Slot machines, video lottery terminals and other forms of gambling -- "alternative gaming" is the popular term -- are not legal in either Maryland or Kentucky. Sitting Kentucky governor Steve Beshear ran partially on a platform of bringing alternative gaming to the state, a stance wildly popular with the racing industry, but any hint of that legislation has been tenaciously road-blocked in the state senate.
But slots are legal in neighboring states like West Virginia, Delaware and Pennsylvania. With the additional lure of slots and other gambling, racetracks in those states are bleeding the bedrock dry.
Former off-brand locales such as Mountaineer Park in West Virginia, Delaware Park and Philadelphia Park are now pumping up their purses and attracting many of the claiming-level horses from Kentucky and Maryland that make up the backbone of daily racing. Even Sunland Park in remote New Mexico has snuck a piece of the pie after pumping itself up as a "racino." It's the home base of Derby winner Mine That Bird and his trainer, Chip Woolley.
"[Slots] are a game-changer," Flanery said. "The situation that states like Kentucky and Maryland are in at this point, the racing has to compete with other tracks that are able to supplement their purses with alternative gaming revenue."

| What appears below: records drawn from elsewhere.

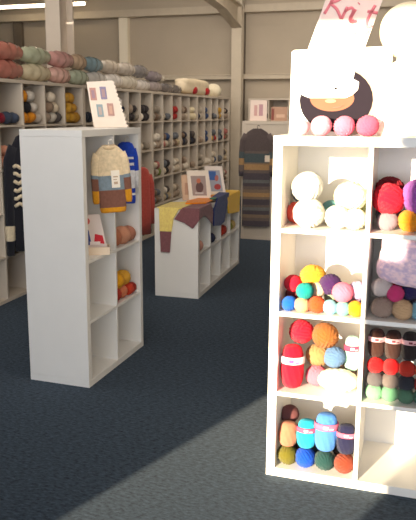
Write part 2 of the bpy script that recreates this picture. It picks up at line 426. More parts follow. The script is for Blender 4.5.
# coral jumper behind the tall unit
jC = jumper('coral_jumper', 'coral red jumper hanging on the wall shelving just behind the tall white unit', 'jumper',
            OW + EW * 2.60 - NW * 0.11 + Vector((0, 0, 0.13)), R(35),
            [(0.80, 0.04, 0), (0.77, 0.09, 0), (0.70, 0.12, 0), (0.5, 0.12, 0), (0.2, 0.125, 0), (0.0, 0.12, 0)], [(184, 76, 64), (150, 70, 60)],
            [(s, [(0.10, 0.70, 0.04, 0.5), (0.13, 0.6, 0.04, 0.2), (0.145, 0.35, 0.032, 0.1), (0.15, 0.12, 0.028, 0)], [0, 0, 0, 0]) for s in (-1, 1)], 0.03)
hanger(jC, 0.08, 0.785)
# long striped dress
cols = [(88, 76, 74), (74, 84, 86), (166, 130, 88), (104, 90, 84), (78, 70, 76), (126, 106, 88), (104, 104, 102)]
seq = [(1.20, 0), (1.17, 0), (1.12, 0), (1.0, 0), (0.93, 3), (0.90, 1), (0.82, 1), (0.79, 5), (0.77, 2), (0.71, 2), (0.70, 3), (0.66, 4), (0.60, 4), (0.58, 6), (0.54, 4), (0.50, 3), (0.46, 5), (0.42, 2), (0.37, 5), (0.34, 4), (0.27, 3), (0.24, 6), (0.20, 4), (0.15, 5), (0.11, 3), (0.07, 4), (0.0, 4)]
rows = []
for z, c in seq:
    hw = 0.05 if z > 1.19 else 0.10 if z > 1.16 else 0.155 if z > 1.1 else 0.165 if z > 0.9 else 0.165 + 0.01 * (0.9 - z)
    rows.append((z + 0.0001, hw, rows[-1][2] if rows else c)); rows.append((z, hw, c))
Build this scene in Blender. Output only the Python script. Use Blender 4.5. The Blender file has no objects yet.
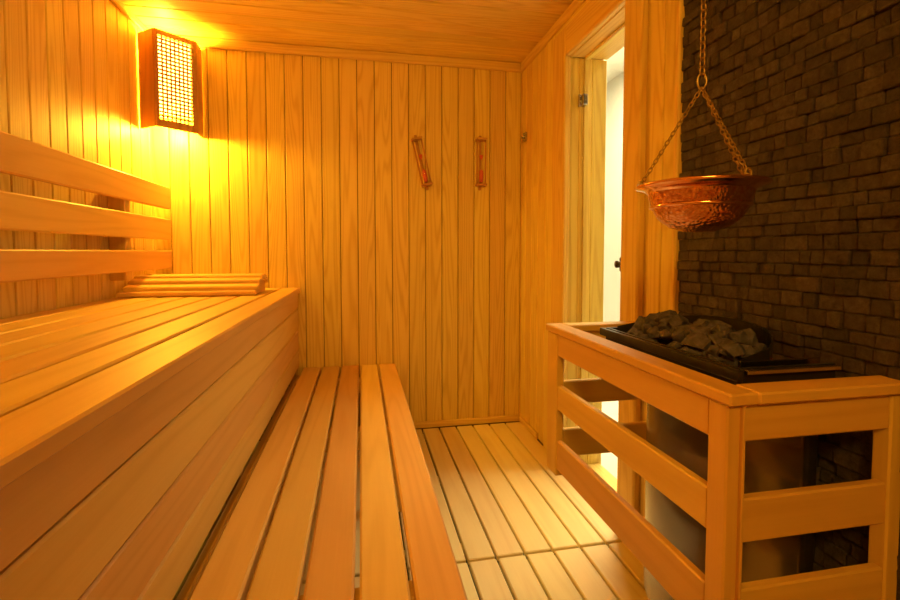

The numbers don't lie. On what will be the final Wednesday race card of the spring at Churchill Downs, 61 horses went to post in nine races. On the same day at Delaware Park, 76 horses competed in 10 races.
On Tuesday, Mountaineer Park had 78 horses run in nine races. On the Thursday of its biggest week of the year, Pimlico had 72 horses entered in nine races. Total purse money at Pimlico on Thursday: $158,000. Total purse money at Mountaineer on Tuesday: $164,000. Biggest single purse: a $75,000 race at Mountaineer.
Those are appreciable differences, as bettors look for fatter odds in fuller fields and horsemen look for bigger purses. And those states are also using some of the gambling revenue to enhance their in-state breeding programs, making them threats to the long-standing traditional breeding states.
So two of the ancient power bases of racing -- integral pieces of the American sporting tapestry -- are under siege in a changing landscape.
It's impossible to envision the Kentucky Derby ever losing its place in the sport's hierarchy, but the Preakness' place is less secure. If something doesn't change soon, and drastically, the festive scene at Pimlico on Saturday could disappear from Baltimore forever.